As part of his analysis Murtagh looks closely at the stories of many cricketers, some from the past, particularly the fascinating story of Walter Hammond, but more from the modern era where, unlike Hammond, those involved have told their stories themselves. Credit too to Graeme Fowler for taking the trouble to speak to Murtagh to supplement what he has written in his books, Absolutely Foxed and Mind Over Batter. It is a shame Trescothick did not do likewise, but as Murtagh himself opines such is the amount of material in his own book and in interviews he has subsequently given that he may well have had little to add.

Is the absence of any input from experts in the fields of psychology or psychiatry a failing in the book? It was something I kept expecting but there is nothing. Ultimately I remain of the view that a few thoughts from such men or women would have been interesting, but equally I doubt that it would have added a great deal. One thing that is clear is that whilst there are common features in many of the case studies that Murtagh carries out the reality is that no two cases are the same, and solutions that are successful with some are not with others.

The book, as it was always going to, ends with a concluding chapter entitled So, What is the Answer?

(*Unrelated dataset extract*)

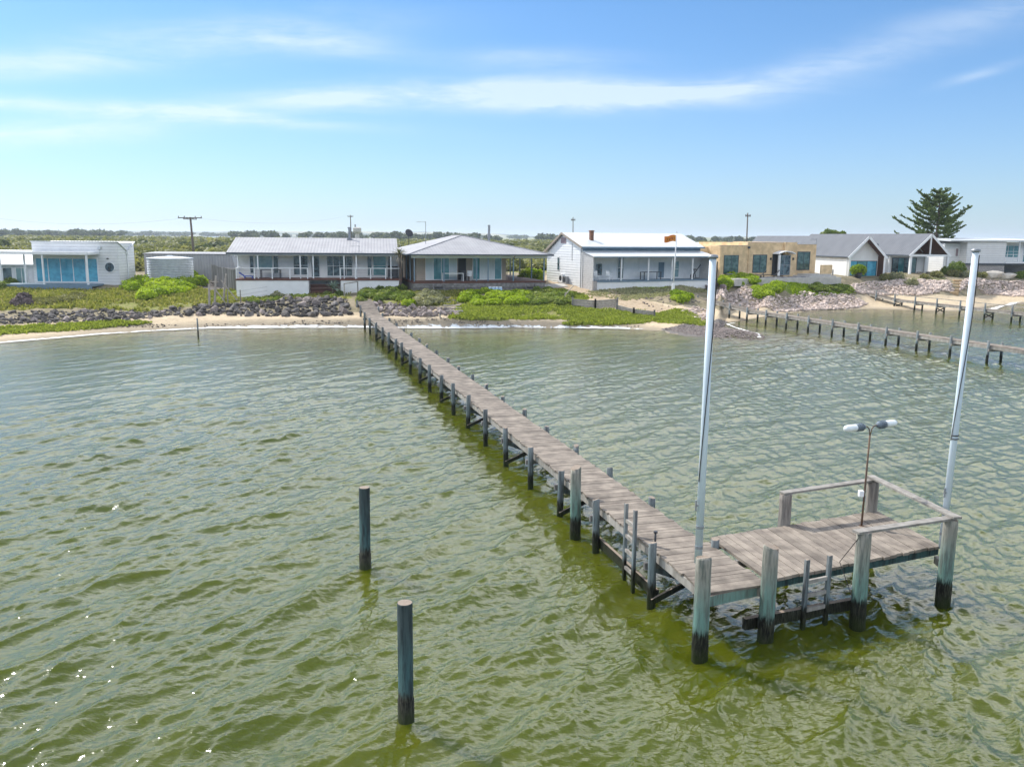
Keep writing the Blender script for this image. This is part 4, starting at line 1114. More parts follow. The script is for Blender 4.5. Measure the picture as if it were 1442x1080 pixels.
mb = MB(); mb.tube([(9.7,-.8,3.72), (9.7,-.5,3.5), (9.62,1.8,3.4), (9.62,1.8,1.3)], .045, 8); mb.build('downpipe', 'beige_board', h)
HM3 = Matrix.Translation((-9.35, 80, 2.0)) @ Matrix.Rotation(R(16), 4, 'Z')
put(table('white outdoor table on the beige house verandah', 'white_paint', 2.0, .8, .75), HM3, 3.9, .8, 1.26)
put(chair('dark chair beside the white table on the beige house verandah', 'dark_metal'), HM3, 5.15, .9, 1.26, .4)
put(chair('pale plastic chair by the doorway on the beige house verandah', 'white_paint'), HM3, 5.6, 1.3, 1.26, -.5)
for k in range(4):
    o = thing('drum', (0, 0, 0), 0, 'blue and white plastic drum in the row below the beige house verandah', 'drum', 'plastic drums below the verandah')
    mb = MB(); mb.lathe([(.15, 0), (.17, .03), (.17, .25), (.18, .27), (.17, .29), (.17, .52), (.15, .56), (.06, .57)], 16); mb.build('barrel', 'drum_blue', o, smooth=True)
    mb = MB(); mb.lathe([(.15, .561), (.155, .60), (.1, .63), (.02, .63)], 16); mb.build('lid', 'white_paint', o, smooth=True)
    p = aty(690 + k * 4.9, 407, 80.6); o.location = (p.x, p.y, gz(p.x, p.y) - .03)

# --- white cottage
h = house('cottage', 8.0, 84, 2.75, 26, 'white weatherboard cottage with pale gable roof and long front verandah', 'cottage')
L4, vd, D4 = 14.9, 2.2, 9.7; GF, GR, RZ, RY = 3.85, 3.2, 5.15, vd + 3.9


def roofz(y): return GF + (RZ - GF) * (y - vd) / (RY - vd) if y < RY else RZ + (GR - RZ) * (y - RY) / (D4 - RY)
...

There is no magic bullet or single answer of course, as Murtagh immediately concedes, but Cricket’s Black Dog is nonetheless an immensely readable look at a question that will, hopefully, be much more likely to be answered in the future if the discussion that Murtagh starts continues to be acknowledged, studied and worked on. For now though the best answer comes with Murtagh’s final words:-

Cricketers die twice. I guess it’s a case, and always has been, of how we fare in the second innings.